I think cymbals can be a bitch to mic!


















yet I love them too.
i really like the range of sounds you can create with a cymbal.....i mean even by varying how you hard you hit gives you a huge range of sounds and then of course theres all kinds of muting techiniques and modifications you can do to them.
a crashing sound is such a great accent.
i like cymbals. squarepusher and vibert do some nice programming w/the symbals.. nice accents. makes a track sort of explode sometimes.
cymbals are the exclamation point of music
Yeah fredo, why the hell are they so "loud"?
When I record a tambourine (i know, not a cymbal, but a variation of) I can turn the volume down so much further then any other instrument and still hear it... what's going on? is it possessed with unmixable supernatural heebeejeebees?
Symbols are sweet.
Nuff said
cymbals crash.. they have those all at once freq's that pile up on the transients or something so they just come thru... plus if you aren't careful micing things all the other mics pic up the cymbals. usually you can just use overhead mics over a drum kit for cymbals and that's good enough depending your drummer. mic the snare kick toms hat separately and you''re golden..

of course you can mic a whole kit w/one or two mics in the right place in the right room w/the right mic but most of us don't have access to such things. one of the best snare sounds i've ever heard was recorded w/a neuman U67 about 4 ft over a drum kit dead center. he wouldn't let me sample it though.
I'm not an anthropologist or anything (though I did take one course in college, if that counts) , but I think humans inherently crave some sort of irregularity. Whether it be visual, rhythmic, sonic, etc., etc.

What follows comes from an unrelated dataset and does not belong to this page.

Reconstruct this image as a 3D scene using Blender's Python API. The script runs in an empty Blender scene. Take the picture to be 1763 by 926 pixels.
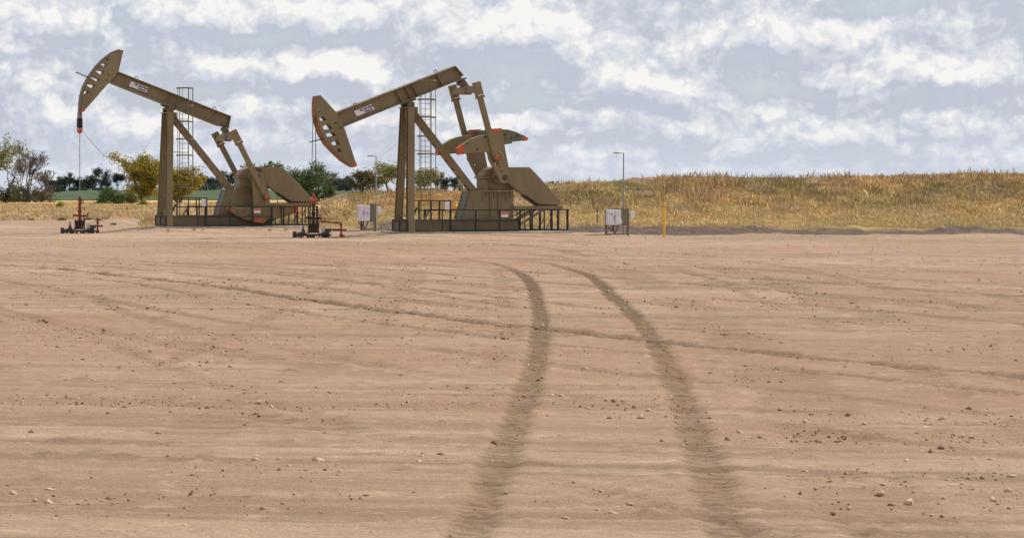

That and the fact that Jungle just ain't Jungle with out the king of all cymbals, the Amen crash...
Dude hihats are so freakin expressive it's sickening. I love em, hell all drums for that matter.
Two theories:

1) White noise is natural and soothing (eg waterfalls, wind through trees);

2) Cymbals are just about the only sound with sustain that can be interpreted solely as percussion. Drums that ring (timpanis, kettles, 808 toms) resonate at a frequency and become part of the melodic/harmonic content.
Plus I too like the variation. Is there anything harder to fake than a ride?
ok all that is true, but when my drummer comes in to record I run for my headphones just to softenn the crashing which can hurt physical pain ouch!